How to Not Hate the Splits

Ever end up in a yoga class and the instructor suddenly calls out, "Hanumanasana! Splits pose!" Well, it doesn't have to be as dire with a few simple tricks to help open the body in just the right way.

Hanumanasana is named after the demigod, Hanuman. He’s a monkey who is known for his devotion, friendship and fearlessness. This posture commemorates his iconic leap across the ocean to save King Ram’s girl, Sita, from the evil demon, Ravana in the epic tale of the Ramayana.

Before he gets to his great leap, though, Hanuman actually prepares himself with two other postures that help to warm him up for the “leap of faith.” Anjaneyasana, or kneeling lunge posture, is named after Hanuman’s childish follies and reckless abandon. Physically, it begins to open the hips in the same kind of way that Hanumanasana does. As we do a kneeling lunge pose, we sink deeply, drawing the tailbone to the floor in order to create a stretch across the front of the back leg and hip. This helps to open the hip flexors, specifically the psoas muscle, and prepares the body for the more extended posture to come - the full splits pose. One important factor that is easier to master here in this posture is the internal rotation of the back leg. Similar to the way we internally rotate the back leg in Warrior 1, this posture gives us an opportunity to feel that rotation and keep the hips facing forward. This is very important groundwork to lay in preparation for Hanumanasana where the tendency will be to open the hips, but the work to be done is to keep the hips facing forward through a strong internal rotation of the back leg.

In the interim, between the childhood precociousness represented by Anjaneyasana and the spiritual maturity represented by Hanumanasana, we have Virasana, or hero pose. Modern day yoga practice has us sitting between our heels in virasana, which is excellent for stretching the quadriceps and the external rotators of the legs. If we lay back in Supta Virasana, or reclining hero pose, it intensifies this opening, and once again, targets the hip flexors and psoas muscles, which is very important for an improved outlook in Hanumanasana. Hanuman sat in a similar shape before he made his great leap. It was a moment for him to gather the internal strength and faith he needed to accomplish a seemingly impossible task.

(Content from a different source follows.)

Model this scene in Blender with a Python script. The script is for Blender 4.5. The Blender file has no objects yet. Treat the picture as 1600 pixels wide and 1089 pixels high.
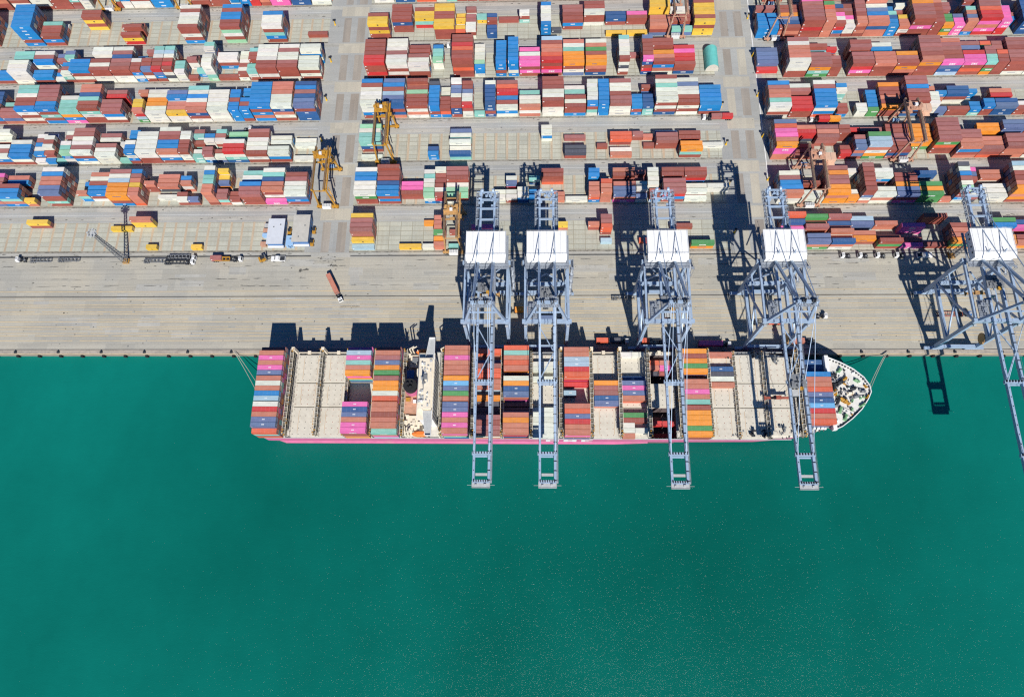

When he felt up to it, he propelled himself from his seated hero pose into the air and leapt to a far away island to save King Ram’s girl, Sita. If he, as a simple monkey, can rise to the challenge of a great leap, we certainly can! Especially, if we’ve prepared ourselves as Hanuman did with both Anjaneyasana and Virasana. As we come into the full splits pose, we can make a few modifications to keep our outlook uplifted. The first would be a half Hanumanasana, which is basically a kneeling lunge with the front leg straightened. In this case, hands can be on blocks for support while the heart remains open. If we extend into the full pose, we can support ourselves with a block under our seat while we diligently continue our practice to eventually descend happily to the floor. Hanuman was joyful in his leap, and hopefully, with proper preparation, we can be joyful as we attempt splits pose in Hanuman's honor!